Saturday, February 26, 2011

The Regime is Losing (has Lost?) its Grip on Power

The Qaddafi regime in Libya has faltered with it's seemingly unending control over the people.  The revolution is real and has continued to gain tremendous energy.  The opposing throngs of protesters from children to adults, from east to west.  They have become a collective.  Viewed from afar, mass pyschology heaviour and driven by a common goal of democracy - will they get what they seek?  Time will tell.  Will the long standing cultural history, the fundamental's of islamic life, will these aspects accommodate democratic process - doesn't everyone ONLY have to answer to Allah? There are many potential other regions at risk.  Tunisia.  Egypt.  They're not done yet.  Algeria.  Morocco.  Bahrain.  Yemen.  Syria.  Saudi Arabi.  Iran.  The MENA region way well gain sufficient energy to breach other cultural and geographical barriers - these are truly historical events.  Will they lead to historical change?  Watching and Learning.

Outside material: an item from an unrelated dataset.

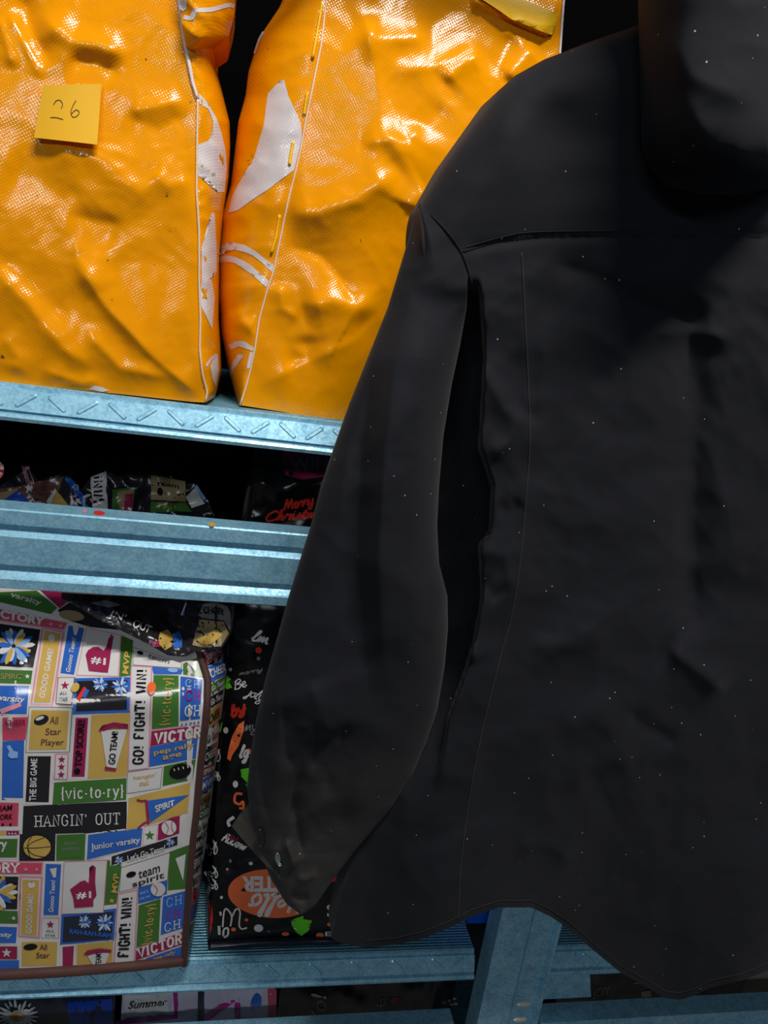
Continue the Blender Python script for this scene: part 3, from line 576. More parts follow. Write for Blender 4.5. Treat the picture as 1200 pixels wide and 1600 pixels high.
pan([(135, 980), (190, 993), (185, 1058), (119, 1056)], 'white', ('pink', 1.2)); sh([(173, 992), (177, 996), (174, 1015), (172, 1032), (169, 1052), (139, 1049), (134, 1024), (138, 1017), (146, 1012), (154, 1012), (162, 1018), (166, 1012), (170, 998)], 'maroon'); put_text(b, '#1', [(143, 1026), (166, 1030), (165, 1042), (142, 1038)], YS, 6, PI['white'], bold=.03)
pan([(190, 993), (208, 1001), (204, 1056), (186, 1058)], 'green'); T('MVP', [(191, 1053), (195, 1018), (204, 1020), (200, 1055)], 'gold', bold=.03)
pan([(208, 1011), (284, 1036), (284, 1045), (207, 1040)], 'white', ('grey', 1)); T('team', [(232, 1022), (266, 1033), (264, 1038), (230, 1029)], 'grey'); sh(ell(219, 1021, 5, 3, .3), 'ink')
pan([(237, 1042), (286, 1046), (283, 1054), (240, 1054)], 'blue'); sh(ell(270, 1048, 8, 3.5, .1), 'ltblue')
pan([(90, 1058), (118, 1058), (114, 1102), (86, 1101)], 'white', ('pink', 1.2), ('green', 1)); sh(star(102, 1072, 7), 'maroon'); T('ALL', [(95, 1081), (107, 1081), (106, 1086), (94, 1086)], 'grey'); T('STAR', [(93, 1090), (108, 1090), (107, 1096), (92, 1096)], 'grey')
pan([(115, 1060), (204, 1058), (203, 1113), (114, 1116)], 'black', ('blue', 5)); pompom(157, 1071, 13, ['ltblue', 'blue', 'white'], 14, 3); pompom(189, 1074, 15, ['ltblue', 'blue', 'white'], 14, 4); sh([(120, 1092), (131, 1074), (135, 1076), (125, 1096)], 'red'); sh([(128, 1090), (134, 1077), (140, 1080), (134, 1092)], 'blue')
pan([(204, 1040), (238, 1042), (233, 1201), (199, 1205)], 'white', ('pink', 2)); Sf('GO! FIGHT! WIN!', [(208, 1193), (214, 1047), (229, 1047), (223, 1193)], 'ink', w=.2, serif=0)
pan([(239, 1054), (280, 1055), (280, 1135), (236, 1140)], 'green', ('white', 1)); Sf('{vic-to-ry}', [(249, 1133), (255, 1060), (269, 1060), (264, 1132)], 'gold', w=.1, serif=.1)
pan([(280, 1055), (318, 1060), (314, 1125), (279, 1128)], 'blue', ('white', 2)); Sf('CH', [(289, 1062), (313, 1065), (312, 1076), (288, 1074)], 'ltblue', w=.12); Sf('CH', [(289, 1079), (314, 1080), (313, 1094), (288, 1094)], 'magenta', w=.12); Sf('CH', [(288, 1103), (314, 1102), (313, 1117), (288, 1118)], 'white', w=.12)
pan([(279, 1129), (313, 1124), (312, 1131), (279, 1135)], 'white')
for k in range(5): sh(star(284 + k * 6.5, 1131 - k * .9, 2.6), 'blue')
pan([(236, 1141), (312, 1132), (310, 1152), (234, 1167)], 'maroon', ('pink', 1.2)); Sf('VICTOR', [(243, 1146), (314, 1136), (313, 1149), (242, 1161)], 'white', w=.26, serif=.2)
pan([(234, 1167), (309, 1153), (306, 1185), (233, 1198)], 'blue'); T('pep rally', [(240, 1171), (304, 1158), (303, 1168), (241, 1181)], 'gold', bold=.02); T('age', [(254, 1180), (284, 1174), (283, 1183), (255, 1189)], 'gold', bold=.02)
pan([(199, 1206), (254, 1198), (251, 1232), (198, 1240)], 'white', ('grey', 1)); T("hangin'", [(209, 1211), (244, 1206), (243, 1214), (209, 1219)], 'gold'); T('out', [(218, 1220), (233, 1218), (232, 1225), (218, 1227)], 'gold')
pan([(256, 1197), (306, 1186), (301, 1218), (254, 1228)], 'green'); sh(ell(281, 1204, 17, 11.5, -.25), 'ink'); put_text(b, 'l l l l', [(271, 1199), (293, 1194), (294, 1198), (272, 1203)], YS, 6, PI['white'])
pan([(45, 1104), (114, 1105), (109, 1175), (40, 1176)], 'gold', ('green', 1), ('white', 4)); sh(ell(65, 1124, 12, 7.5, -.35), 'black'); sh(ell(63, 1121, 7, 2.6, -.35), 'white', 5.5)
T('All', [(79, 1118), (92, 1119), (91, 1131), (78, 1130)], 'brown'); T('Star', [(72, 1137), (97, 1137), (96, 1147), (71, 1148)], 'brown'); T('Player', [(65, 1154), (101, 1154), (100, 1166), (64, 1167)], 'brown')
pan([(115, 1117), (142, 1117), (136, 1217), (108, 1217)], 'maroon', ('white', 4)); T('TOP SCORE!', [(117, 1197), (122, 1124), (133, 1124), (128, 1197)], 'ink', bold=.03); sh(ell(121, 1204, 5, 5), 'ink')
pan([(143, 1117), (203, 1114), (198, 1214), (137, 1217)], 'gold'); sh([(158, 1140), (199, 1138), (181, 1201), (167, 1199)], 'white'); sh([(154, 1140), (160, 1132), (178, 1127), (200, 1130), (200, 1138), (178, 1135), (162, 1141)], 'maroon', 5); sh([(164, 1196), (182, 1199), (181, 1203), (164, 1201)], 'maroon', 5); put_text(b, 'GO TEAM!', [(169, 1192), (175, 1141), (185, 1141), (180, 1193)], YS, 6, PI['ink'], bold=.02)
pan([(86, 1177), (108, 1177), (106, 1219), (84, 1218)], 'white', ('pink', 2))
for y in (1185.5, 1197, 1209): sh(star(97 - (y - 1185) * .04, y, 6), 'maroon')
pan([(40, 1177), (84, 1177), (80, 1257), (36, 1256)], 'black', ('white', 4)); T('THE BIG GAME', [(46, 1250), (49, 1184), (59, 1184), (57, 1250)], 'white', bold=.02)
pan([(84, 1221), (199, 1214), (198, 1250), (81, 1258)], 'green', ('white', 1)); Sf('{vic-to-ry}', [(96, 1229), (193, 1225), (193, 1243), (96, 1247)], 'white', w=.13, serif=.14)
pan([(37, 1259), (198, 1252), (198, 1301), (35, 1303)], 'black'); Sf("HANGIN' OUT", [(55, 1274), (188, 1269), (188, 1286), (55, 1290)], 'white', w=.11, serif=.24)
pan([(200, 1246), (298, 1221), (294, 1270), (197, 1299)], 'gold', ('white', 1)); sh([(230, 1250), (295, 1241), (235, 1284)], 'blue'); sh([(227, 1250), (231, 1249), (234, 1286), (230, 1286)], 'maroon', 5); drape(b, stroke([(214, 1248), (222, 1250), (229, 1249)], 3) + stroke([(215, 1293), (225, 1285), (233, 1282)], 3), YS, 5, PI['maroon']); put_text(b, 'SPIRIT', [(242, 1257), (272, 1248), (272, 1257), (244, 1268)], YS, 6, PI['white'], bold=.03)
pan([(-60, 1245), (37, 1247), (35, 1297), (-60, 1298)], 'rose', ('white', 7)); T('TEAM', [(-9, 1259), (20, 1256), (19, 1265), (-9, 1267)], 'ink', bold=.02); T('WORK', [(-10, 1272), (21, 1270), (20, 1279), (-10, 1280)], 'ink', bold=.02)
for x in (5, 17): sh(ell(x, 1287, 2, 2), 'ink')
pan([(-60, 1298), (9, 1298), (9, 1305), (-60, 1306)], 'gold'); pan([(10, 1298), (30, 1298), (30, 1304), (10, 1305)], 'maroon')
for x in (15, 20, 25): sh(ell(x, 1301, 1.3, 1.3, 0, 8), 'white')
pan([(-60, 1307), (31, 1307), (29, 1342), (-60, 1342)], 'green', ('white', 3)); T('ry', [(-3, 1314), (12, 1314), (11, 1330), (-3, 1329)], 'white', bold=.03)
pan([(31, 1303), (87, 1301), (86, 1345), (30, 1345)], 'black'); sh(ell(58.5, 1322, 21.5, 18), 'gold')
drape(b, stroke([(37, 1323), (58, 1323), (80, 1321)], 1) + stroke([(70, 1307), (52, 1314), (44, 1322), (52, 1333), (72, 1338)], 1) + stroke([(50, 1306), (45, 1314), (44, 1324), (48, 1338)], 1), YS, 5, PI['ink'])
pan([(88, 1303), (135, 1301), (133, 1344), (87, 1345)], 'green', ('white', .8), ('green', 5)); pan([(93, 1309), (130, 1308), (129, 1338), (92, 1339)], 'white'); T('PLAY', [(101, 1314), (122, 1313), (122, 1318), (101, 1319)], 'grey', bold=.02); T('HARD!', [(99, 1323), (125, 1322), (125, 1327), (99, 1328)], 'grey', bold=.02)
pan([(136, 1302), (225, 1291), (222, 1323), (134, 1345)], 'blue', ('white', 2)); T('Junior varsity', [(142, 1317), (219, 1306), (219, 1318), (143, 1330)], 'white', bold=.02)
pan([(225, 1291), (248, 1287), (244, 1317), (222, 1322)], 'white', ('pink', 1)); sh(star(234, 1304, 8), 'green')
pan([(248, 1287), (281, 1271), (280, 1302), (246, 1314)], 'maroon'); sh(ell(264, 1292, 11.5, 11.5), 'white'); drape(b, stroke([(258, 1283), (263, 1292), (260, 1302)], 1) + stroke([(269, 1282), (268, 1292), (272, 1300)], 1), YS, 5, PI['maroon'])
pan([(173, 1336), (279, 1303), (279, 1321), (172, 1354)], 'black', ('white', 2)); T("Let's Go Team!", [(199, 1335), (258, 1318), (258, 1328), (200, 1345)], 'white', bold=.02); pompom(186, 1342, 8, ['ltblue', 'white', 'blue'], 10, 5); pompom(266, 1314, 8, ['ltblue', 'white', 'blue'], 10, 6)
pan([(-60, 1344), (68, 1346), (66, 1366), (-60, 1365)], 'rose', ('pink', 2)); Sf('VICTORY', [(-62, 1348), (30, 1348), (30, 1361), (-62, 1360)], 'white', w=.28, serif=.2)
for x in (41, 58): sh(star(x, 1357, 4), 'pink')
pan([(-60, 1367), (30, 1368), (28, 1421), (-60, 1420)], 'black', ('white', 1)); pompom(-4, 1394, 33, ['white', 'gold', 'blue', 'white', 'gold'], 20, 8)
pan([(31, 1368), (67, 1369), (62, 1466), (28, 1464)], 'gold', ('pink', 3), ('white', 2)); T('GOOD GAME!', [(40, 1457), (44, 1396), (53, 1396), (50, 1457)], 'white', bold=.02); sh(ell(50, 1381, 5.5, 5.5), 'white')
pan([(69, 1346), (99, 1347), (94, 1432), (65, 1432)], 'blue', ('white', 3)); T('Goooo Team!', [(76, 1423), (80, 1374), (87, 1374), (84, 1424)], 'white', bold=.02); sh([(78, 1356), (89, 1354), (88, 1369), (84, 1370)], 'white')
pan([(100, 1346), (168, 1343), (162, 1426), (96, 1428)], 'white', ('pink', 1.2)); sh([(140, 1354), (145, 1350), (150, 1354), (149, 1377), (151, 1398), (146, 1405), (146, 1415), (117, 1417), (115, 1402), (110, 1388), (118, 1382), (126, 1376), (133, 1374), (139, 1379), (140, 1365)], 'maroon'); put_text(b, '#1', [(120, 1391), (143, 1390), (143, 1402), (120, 1403)], YS, 6, PI['white'], bold=.03)
pan([(168, 1343), (190, 1352), (182, 1412), (163, 1414)], 'green'); T('MVP', [(174, 1393), (178, 1363), (187, 1363), (183, 1394)], 'gold', bold=.03); sh(star(175, 1406, 5), 'gold')
pan([(189, 1355), (266, 1331), (262, 1375), (186, 1394)], 'white', ('grey', 1)); T('team', [(216, 1360), (250, 1349), (250, 1361), (217, 1372)], 'black'); T('spirit', [(206, 1377), (257, 1361), (257, 1373), (208, 1388)], 'black'); sh(ell(205, 1365, 8, 4.5, -.3), 'ink')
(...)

WRAPUP 2-Gaddafi forces abandon parts of Tripoli (Reuters)

* Security forces abandon Tripoli neighbourhoods

* Foreign governments plan measures against Gaddafi

* Italy's Berlusconi says Gaddafi has lost control
(Recasts throughout)
By Maria Golovnina and Ahmed Jadallah
TRIPOLI, Feb 26 (Reuters) - Poor neighbourhoods of the Libyan capital Tripoli openly defied Muammar Gaddafi on Saturday as his grip on power after 41 years of rule looked increasingly tenuous in the face of nationwide revolt.
Security forces had abandoned the working-class Tajoura district after five days of anti-government demonstrations, residents told foreign correspondents who visited the area.
The residents said troops opened fire on demonstrators who tried to march from Tajoura to central Green Square overnight, killing at least five people. The number could not be independently confirmed.
A funeral on Saturday morning for one of the victims turned into another show of defiance against Gaddafi.
"Everyone in Tajoura came out against the government. We saw them killing our people here and everywhere in Libya," a man who identified himself as Ali, aged 25, told Reuters.
"We will demonstrate again and again, today, tomorrow, the day after tomorrow until they change."
The scene in Tajoura contradicted statements by Gaddafi's son Saif al-Islam Gaddafi, who told reporters on Friday night that peace was returning to Libya.
Much of the east of the oil-producing country, including the second city Benghazi, is in opposition forces' hands.